Obama further authorised the use of offensive cyber attacks in foreign nations without their government’s consent whenever “US national interests and equities” require such non-consensual attacks. It expressly reserves the right to use cyber tactics as part of what it calls “anticipatory action taken against imminent threats”.
The
Guardian commented: “The revelation that the US is preparing a specific target list for offensive cyber-action is likely to reignite previously raised concerns of security researchers and academics, several of whom have warned that large-scale cyber operations could easily escalate into full-scale military conflict.”

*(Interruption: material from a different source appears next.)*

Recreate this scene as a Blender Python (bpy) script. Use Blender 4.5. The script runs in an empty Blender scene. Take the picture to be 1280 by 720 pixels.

Meanwhile, UN Human Rights Council’s Special Rapporteur Frank La Rue issued a report on June 4 on the increasing use of surveillance, warning that unfettered state access to surveillance technologies could compromise human rights to privacy and freedom of expression, as protected by the Universal Declaration of Human Rights and the International Covenant on Civil and Political Rights (ICCPR).
The report warned too against the use of “an amorphous concept of national security” as a reason to invade people’s rights to privacy and freedom of expression, arguing that such an invasion potentially “threatens the foundations of a democratic society”.